When we examine the historical record, a clear picture emerges of the natural relationship between the reactionary elements that propelled Trump to the white house, and Yvette Carnell’s Negro American patriots. These two groups have long served as America’s proverbial rats in a sinking ship. Trapped in an economic trough together, the unlikely duo draw closer during times of severe economic uncertainty.

The one area you can count on their disparate politics converging, is the issue of foreign immigration. This is why Ann Coulter — a woman whose first words after the announcement of the George Zimmerman acquittal were, “Hallelujah!” — can come out in full support of the #ADOS movement, and suggest improvements for the name.

This, Negro American-White American, marriage of convenience waxes and wanes with the booms and busts of the American economic cycle. Black thinkers have long documented the negative effects that foreign immigration has on Black Americans. Both Booker T. Washington, and W.E.B Du Bois spoke explicitly to these concerns in their 1907 co-authored book, “The Negro in the South.”

In fact, prior to the Bolshevik revolution, almost all Black leaders in America toed the line on the anti-immigration policy, with one exception: when it came to Black immigrants. It is widely known that Booker T. Washington used his hard won political capital to torpedo the 1915 immigration bill, due to the African exclusion measure.

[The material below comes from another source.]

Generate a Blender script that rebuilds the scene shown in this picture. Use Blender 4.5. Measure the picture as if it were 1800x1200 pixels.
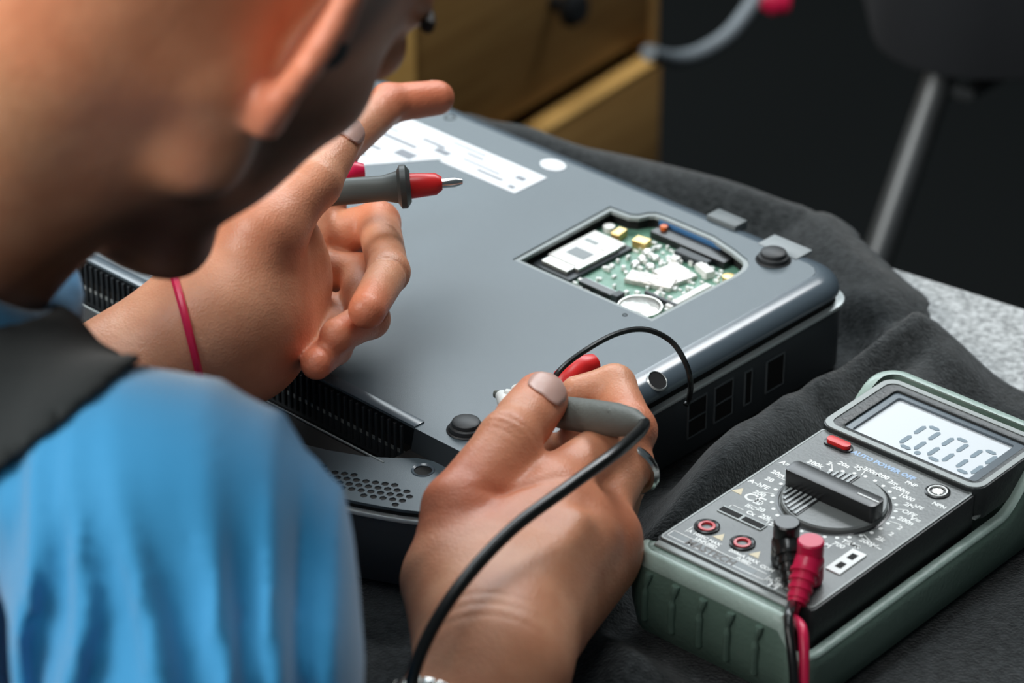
import bpy, bmesh, math, random
import numpy as np
from mathutils import Vector, Matrix
from mathutils.geometry import delaunay_2d_cdt
random.seed(4); rng = np.random.default_rng(4)
for o in list(bpy.data.objects): bpy.data.objects.remove(o)
S = bpy.context.scene
C = S.collection
R = math.radians

# ------------------------------------------------------------------ camera, world, lights, exposure
FPX, PITCH, ZT = 5500.0, R(30), 0.055
DIST = FPX / 3.8 / 1000
FWD = np.array([0, math.cos(PITCH), -math.sin(PITCH)])
UPV = np.array([0, math.sin(PITCH), math.cos(PITCH)])
CAM = np.array([0, 0, ZT]) - FWD * DIST

cd = bpy.data.cameras.new('camera'); cam = bpy.data.objects.new('camera', cd); C.objects.link(cam)
cam.location = CAM; cam.rotation_euler = (R(90) - PITCH, 0, 0)
cd.sensor_width = 36; cd.lens = FPX / 1800 * 36; cd.clip_start = 0.05
cd.dof.use_dof = True; cd.dof.focus_distance = 1.385; cd.dof.aperture_fstop = 8.0
S.camera = cam
w = bpy.data.worlds.new('world'); S.world = w; w.use_nodes = True
w.node_tree.nodes['Background'].inputs[0].default_value = (0.55, 0.72, 0.82, 1)
w.node_tree.nodes['Background'].inputs[1].default_value = 0.10

def area(name, loc, target, sx, sy, power, col):
    ld = bpy.data.lights.new(name, 'AREA'); ld.shape = 'RECTANGLE'; ld.size = sx; ld.size_y = sy
    ld.energy = power; ld.color = col
    o = bpy.data.objects.new(name, ld); C.objects.link(o); o.location = loc
    o.rotation_euler = (Vector(target) - Vector(loc)).to_track_quat('-Z', 'Y').to_euler()
    return o
area('window_light_left', (-1.65, -0.75, 1.35), (-0.1, 0, 0.1), 0.9, 1.2, 52, (1.0, 0.97, 0.93))
area('window_light_back', (-0.5, 2.9, 2.1), (0, 0, 0), 2.2, 1.2, 66, (0.86, 0.95, 1.0))
area('ceiling_light', (-0.2, 0.1, 2.0), (0, 0, 0), 0.9, 0.5, 12, (0.93, 0.98, 1.0))
area('fill_light_behind', (-0.55, -1.45, 1.25), (-0.12, -.2, 0.3), 0.7, 0.5, 7, (1.0, 0.98, 0.95))  # added fill to brighten neck and head, not a known lamp
area('ceiling_panel_right', (0.75, 1.40, 1.80), (0, 0, 0.05), 0.9, 0.35, 26, (0.95, 0.98, 1.0))
vs = S.view_settings
vs.view_transform = 'Standard'; vs.look = 'None'; vs.exposure = 0.0; vs.gamma = 1.0; vs.use_curve_mapping = False

# ------------------------------------------------------------------ coordinates
def P(x, y, z=ZT):
    """a point of the photograph (1800x1200) at world height z"""
    d = FWD + np.array([1., 0, 0]) * (x - 900) / FPX - UPV * (y - 600) / FPX
    return CAM + d * ((z - CAM[2]) / d[2])
def D(x, y, k):
    """a point of the photograph at depth k (m)"""
    return CAM + k * (FWD + np.array([1., 0, 0]) * (x - 900) / FPX - UPV * (y - 600) / FPX)

# ------------------------------------------------------------------ objects, names, labels
ROOTM = {}
def tag(o, label=None, cat=None, group=None, kind=None):
    for k, v in (('label', label), ('category', cat), ('group', group), ('kind', kind)):
        if v: o[k] = v
    return o
def thing(name, loc=(0, 0, 0), rz=0, label=None, cat=None, group=None, kind=None):
    o = bpy.data.objects.new(name, None); C.objects.link(o); o.empty_display_size = .02
    o.location = loc; o.rotation_euler = (0, 0, rz)
    ROOTM[o.name] = Matrix.Translation(Vector(loc)) @ Matrix.Rotation(rz, 4, 'Z')
    return tag(o, label, cat, group, kind)
def link(me, name, mat, parent=None, world=False):
    o = bpy.data.objects.new(name, me); C.objects.link(o)
    if mat and not me.materials: me.materials.append(mat)
    M = Matrix.Identity(4)
    if parent is not None:
        o.parent = parent; M = ROOTM[parent.name]
        if world: me.transform(M.inverted())
    ROOTM[o.name] = M
    return o

class MB:
    """collects shapes (default unit mm) into one mesh"""
    def __init__(s, u=0.001): s.bm = bmesh.new(); s.u = u
    def quad(s, pts):
        s.bm.faces.new([s.bm.verts.new(p) for p in pts]); return s
    def plate(s, outer, holes, z0, z1, bottom=True):
        vs2 = [Vector(p) for p in outer]; faces = [list(range(len(outer)))]
        for h in holes:
            k = len(vs2); vs2 += [Vector(p) for p in h]; faces.append(list(range(k, k + len(h))))
        def area2(f): return sum(vs2[f[i]].x * vs2[f[(i + 1) % len(f)]].y - vs2[f[(i + 1) % len(f)]].x * vs2[f[i]].y for i in range(len(f)))
        faces = [f if area2(f) > 0 else f[::-1] for f in faces]
        edges = [(f[i], f[(i + 1) % len(f)]) for f in faces for i in range(len(f))]
        co, _, fs, *_ = delaunay_2d_cdt(vs2, edges, [], 0, 1e-4)
        def inside(x, y, f):
            c = False
            for i in range(len(f)):
                a_, b_ = vs2[f[i]], vs2[f[i - 1]]
                if (a_.y > y) != (b_.y > y) and x < (b_.x - a_.x) * (y - a_.y) / (b_.y - a_.y) + a_.x: c = not c
            return c
        keep = []
        for f in fs:
            cx = sum(co[i].x for i in f) / len(f); cy = sum(co[i].y for i in f) / len(f)
            if inside(cx, cy, faces[0]) and not any(inside(cx, cy, h) for h in faces[1:]): keep.append(f)
        fs = keep
        for z, flip in ((z1, False), (z0, True)):
            if z == z0 and not bottom: continue
            v = [s.bm.verts.new((p.x, p.y, z)) for p in co]
            for f in fs:
                ids = list(f)
                a = sum(co[ids[i]].x * co[ids[(i + 1) % len(ids)]].y - co[ids[(i + 1) % len(ids)]].x * co[ids[i]].y for i in range(len(ids)))
                if (a < 0) != flip: ids = ids[::-1]
                try: s.bm.faces.new([v[i] for i in ids])
                except ValueError: pass
        for n, f in enumerate(faces):
            lo = [s.bm.verts.new((vs2[i].x, vs2[i].y, z0)) for i in f]; hi = [s.bm.verts.new((vs2[i].x, vs2[i].y, z1)) for i in f]
            for i in range(len(f)):
                j = (i + 1) % len(f)
                q = [lo[i], lo[j], hi[j], hi[i]]
                s.bm.faces.new(q if n == 0 else q[::-1])
        return s
    def box(s, c, d, rot=None):
        m = Matrix.Translation(Vector(c)) @ (rot.to_4x4() if rot else Matrix.Identity(4)) @ Matrix.Diagonal((*d, 1))
        bmesh.ops.create_cube(s.bm, size=1, matrix=m); return s
    def lathe(s, prof, c=(0, 0, 0), n=32, rot=None, sx=1, sy=1):
        m = Matrix.Translation(Vector(c)) @ (rot.to_4x4() if rot else Matrix.Identity(4))
        rings = []
        for r, z in prof:
            if r < 1e-6: rings.append([s.bm.verts.new(m @ Vector((0, 0, z)))])
            else: rings.append([s.bm.verts.new(m @ Vector((r * sx * math.cos(2 * math.pi * i / n), r * sy * math.sin(2 * math.pi * i / n), z))) for i in range(n)])
        for a, b in zip(rings, rings[1:]):
            for i in range(n):
                j = (i + 1) % n
                if len(a) == 1 and len(b) == 1: continue
                if len(a) == 1: s.bm.faces.new([a[0], b[j], b[i]])
                elif len(b) == 1: s.bm.faces.new([a[i], a[j], b[0]])
                else: s.bm.faces.new([a[i], a[j], b[j], b[i]])
        return s
    def tube(s, pts, r, n=12, closed=False, cap=True):
        pts = [Vector(p) for p in pts]; N = len(pts)
        rr = r if hasattr(r, '__len__') else [r] * N
        t0 = None; rings = []; nrm = None
        for i, p in enumerate(pts):
            if closed: t = (pts[(i + 1) % N] - pts[i - 1]).normalized()
            else: t = (pts[min(i + 1, N - 1)] - pts[max(i - 1, 0)]).normalized()
            if nrm is None: nrm = t.orthogonal().normalized()
            else: nrm = (nrm - t * nrm.dot(t)).normalized()
            b = t.cross(nrm)
            rings.append([s.bm.verts.new(p + (nrm * math.cos(2 * math.pi * k / n) + b * math.sin(2 * math.pi * k / n)) * rr[i]) for k in range(n)])
        pairs = list(zip(rings, rings[1:])) + ([(rings[-1], rings[0])] if closed else [])
        for a, b in pairs:
            for k in range(n): s.bm.faces.new([a[k], a[(k + 1) % n], b[(k + 1) % n], b[k]])
        if not closed and cap:
            s.bm.faces.new(rings[0][::-1]); s.bm.faces.new(rings[-1])
        return s
    def build(s, name, mat, parent=None, bevel=0, seg=2, smooth=True, world=False, kind=None, ang=35):
        bmesh.ops.remove_doubles(s.bm, verts=s.bm.verts, dist=1e-5)
        bmesh.ops.recalc_face_normals(s.bm, faces=s.bm.faces)
        if bevel:
            es = [e for e in s.bm.edges if len(e.link_faces) == 2 and e.calc_face_angle(0) > R(30)]
            bmesh.ops.bevel(s.bm, geom=es, offset=bevel, segments=seg, affect='EDGES', profile=.5, clamp_overlap=True)
        me = bpy.data.meshes.new(name); 
        if s.u != 1: bmesh.ops.scale(s.bm, vec=(s.u,) * 3, verts=s.bm.verts)
        s.bm.to_mesh(me); s.bm.free()
        if smooth:
            me.polygons.foreach_set('use_smooth', [True] * len(me.polygons))
            try: me.set_sharp_from_angle(angle=R(ang))
            except Exception: pass
        o = link(me, name, mat, parent, world)
        if kind: o['kind'] = kind
        return o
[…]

Despite this history, the winds of nativism are at their strongest, during the period immediately preceding a breakdown in capitalism. It is during these times, when the reactionary strain of Black nativism is willing to partner with the most reactionary forces of American society, under the guise of American protectionism.

Such was the case during the 1920s, when the Ku Klux Klan unleashed a nationwide “America First” initiative, to halt immigration from Asia, southern Europe, and eastern Europe. In the excerpt below, the author points out Du Bois’s critique of the descendants of slaves, who quickly locked arms with the descendants of slave owners, in the name of Americanism.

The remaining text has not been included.